I don't know which other ARM board you tried, but I have always found terrible I/O performance of the Pi to be a bigger problem that the ARM speed.  The USB2 interface is really slow, and there arn't really many other (documented) alternative options. The Ethernet goes through the same slow USB interface, and there is only so much that you can do bit bashing data with GPIO's.  The sdCard interface seems to be the only non-usb filesystem I/O available. And that in turn limits the viability of relieving the RAM contraints with virtual memory. So the ARM processor itself is not usually the problem for me.

In general I find the pi a nice little device for quite a few things - like low power, low bandwidth, low cost servers or displays with plenty of open source compatability.. Or hacking/prototyping where I don't want to have to worry too much about blowing things up. But it not good for high throughput I/O,  memory intensive applications, or anything requiring a lot of processing power.

The validity of your conclusion regarding low power ARM in general probably depends on what the other board you tried was..

DigbyT

On Wed, 10 Oct 2018 at 17:51, hiro <23hiro@gmail.com> wrote:
> Eliminating as much of the copy in/out WRT the kernel cannot but
> help, especially when you're doing SDR decoding near the radios
> using low-powered compute hardware (think Pies and the like).
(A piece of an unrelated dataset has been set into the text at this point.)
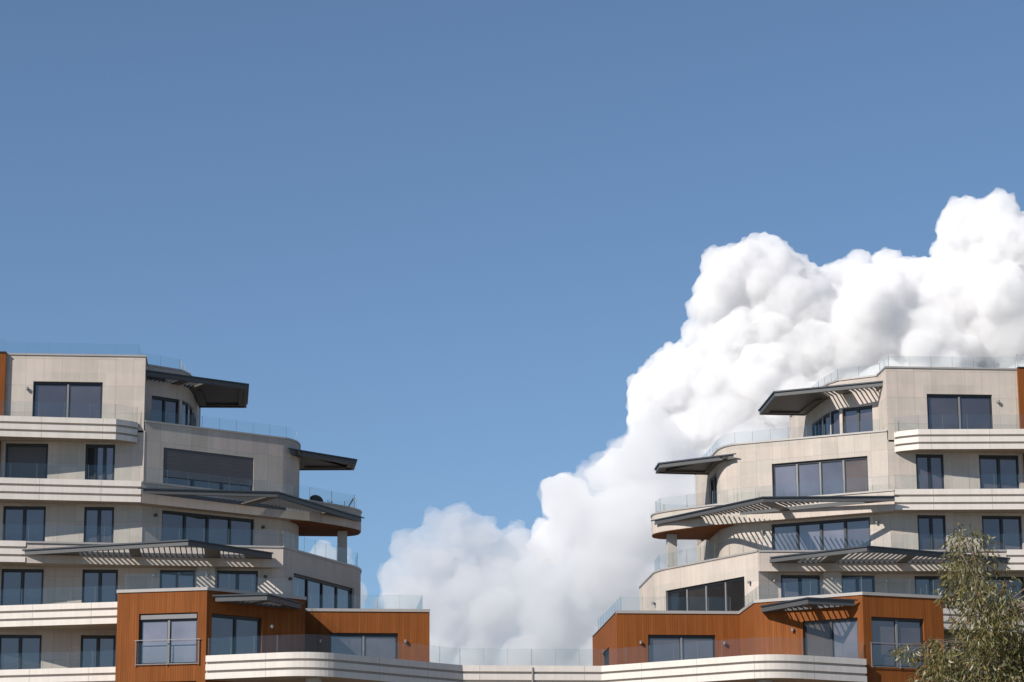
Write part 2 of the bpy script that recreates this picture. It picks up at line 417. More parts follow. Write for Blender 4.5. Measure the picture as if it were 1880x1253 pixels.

Does this include demodulation on the pi? cause even when i dumped the
pi i was given for that purpose (with a <2Mbit I/Q stream) and
replaced it with some similar ARM platform that at least had neon cpu
instruction extensions for faster floating point operations, I was
barely able to run a small FFT.

My conclusion was that these low-powered ARM systems are just good
enough for gathering low-bandwidth, non-critical USB traffic, like
those raw I/Q samples from a dongle, but unfit for anything else.